- Associated Press - Sunday, June 7, 2015

ALBUQUERQUE, N.M. (AP) - Despite a federal deadline to install a safety upgrade to New Mexico’s Rail Runner line, state transportation officials said Sunday that the funding does not exist.

The state Department of Transportation said there is no plan to cover the $50 million cost for safety technology designed to prevent collisions and derailments. The rail system must implement the new technology by Dec. 31, according to the Federal Railroad Administration. The agency is threatening to fine railroad owners who don’t comply.

Sarah Feinberg, acting administrator of the federal agency, told the House transportation committee last week that the “positive train control” technology is “absolutely necessary” and she planned to enforce its installation.

The technology, known as PTC, automatically slows trains that reach dangerous speeds through human error. It uses GPS and other devices to detect when trains are going too fast or making unauthorized movements.

Congress first set the deadline in 2008.

State transportation officials have repeatedly asked for an extension, the Albuquerque Journal (https://bit.ly/1GiZ67W ) reported. So far, Congress has refused to change.

New Mexico Department of Transportation spokeswoman Melissa Dosher said in an email that “just like most of the 22 commuter railroads in the United States, we do not believe it is feasible to implement the Positive Train Control by the end of the year.”
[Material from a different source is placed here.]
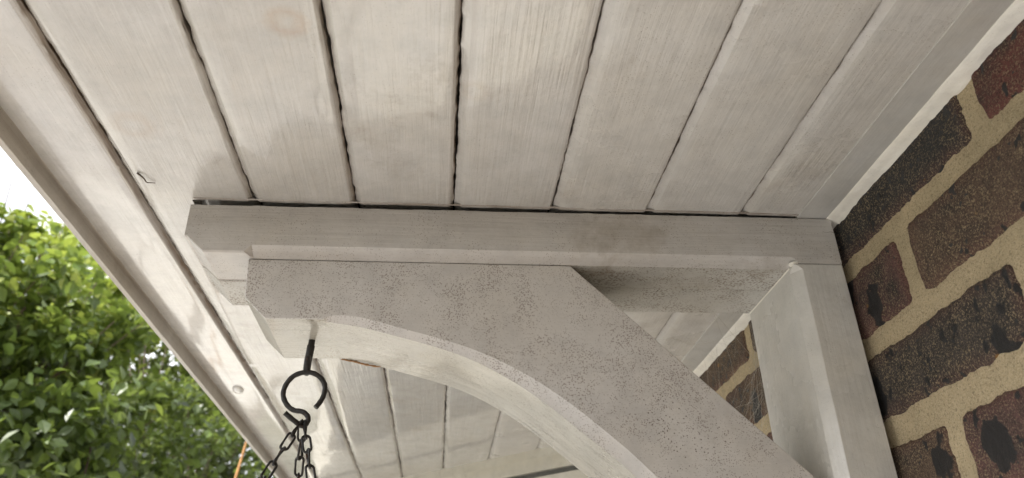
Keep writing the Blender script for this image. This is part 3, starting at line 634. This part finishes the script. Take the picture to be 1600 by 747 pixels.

The costly technology requirements are a lot considering the Rail Runner is a smaller passenger rail system, Dosher said. The department, according to Dosher, is “hesitant to invest the tens of millions of dollars that would be required to implement PTC if such a system is not a requirement for Rail Runner under a new bill passed by Congress, particularly since there are no dedicated federal funds for PTC implementation.”

The 97-mile Rail Runner line, which operates between Santa Fe and Belen, is already enduring rising costs in other areas. With a $33 million yearly operating budget, Rail Runner is also costing the state $28 million a year in debt service payments until 2024. The state will have to shell out $112 million in 2025 and 2026 in balloon payments.

Taxpayers also are on the hook for nearly $493 million in infrastructure for the rail line. The Department of Transportation estimates the total debt repayment over 20 years, including principal and interest, works out to nearly $784 million.

Locomotives, coach and cab cars are also supposed to start $25 million in refurbishments next year. The work is expected to continue through 2020, according to state records.